A 160 mètres du bâtiment, l'hypocentre de l'explosion. En un instant, des milliers de vie sont rayées de la surface de la Terre, des habitations disparaissent sous le souffle de l'explosion. (Photo ci-jointe : essai nucléaire )
La charpente squelettique survit, dépouillée de sa peau, de ses cheveux, de son âme.
Elle témoigne aujourd'hui à travers ses chairs meurtries qu'elle expose, bien malgré elle, au regard d'une humanité qui n'a toujours pas su tirer les leçons des douleurs du passé.

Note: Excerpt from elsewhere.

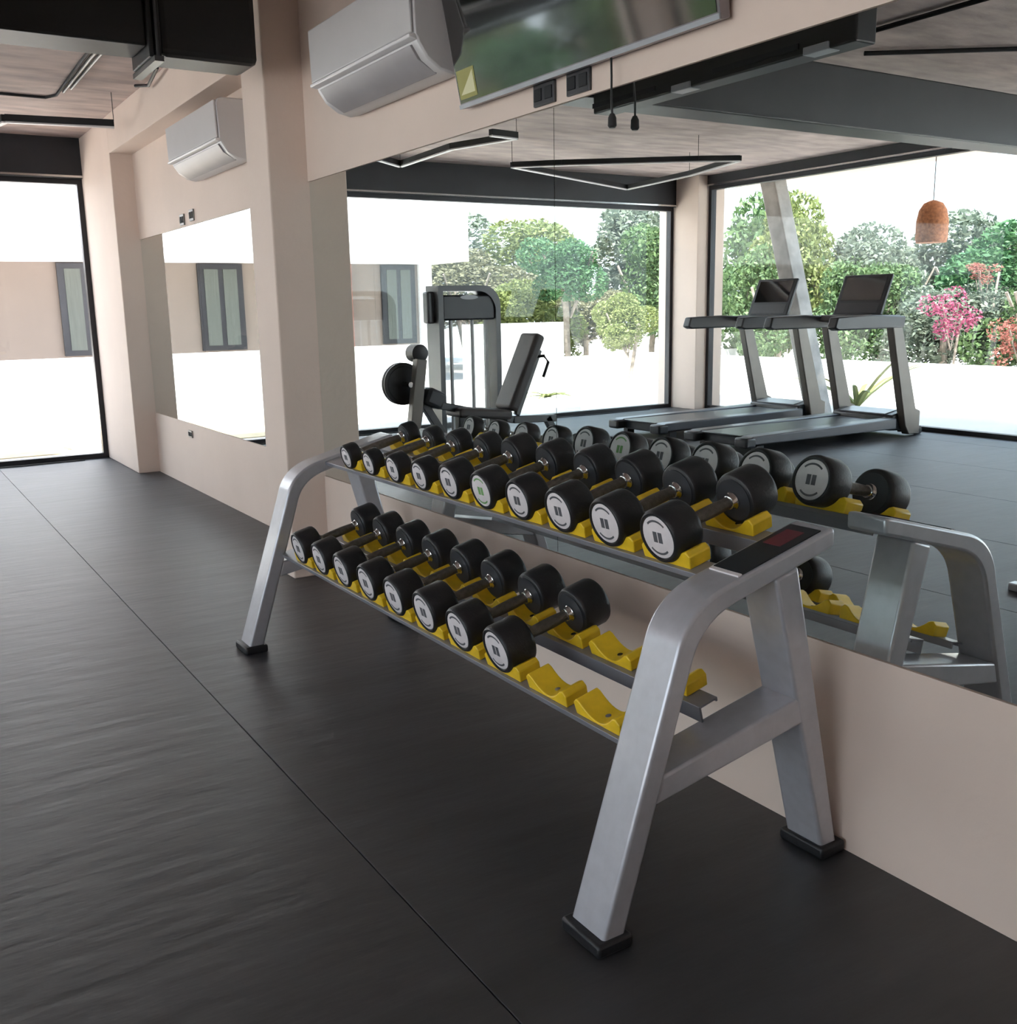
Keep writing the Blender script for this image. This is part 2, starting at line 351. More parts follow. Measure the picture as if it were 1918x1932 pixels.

L'atmosphère s'allège ou fur et à mesure que nous déambulons dans le Parc du Mémorial de la Paix. La végétation luxuriante nimbe de vert éclatant tous les monuments commémoratifs du parc. Les visiteurs se promènent d'un pas lent, les enfants des écoles rient en prenant des notes, nous interpellent en japonais et en anglais.
Le Parc du Mémorial de la Paix n'est pas que le témoin d'un passé et d'un présent de l'horreur humaine. Il se veut aussi être le porte-parole d'un avenir commun pour toutes les nations. Utopie ? Rêve Éveillé ? Toujours est-il que la vie a repris son cours à Hiroshima, le long du fleuve Ôta.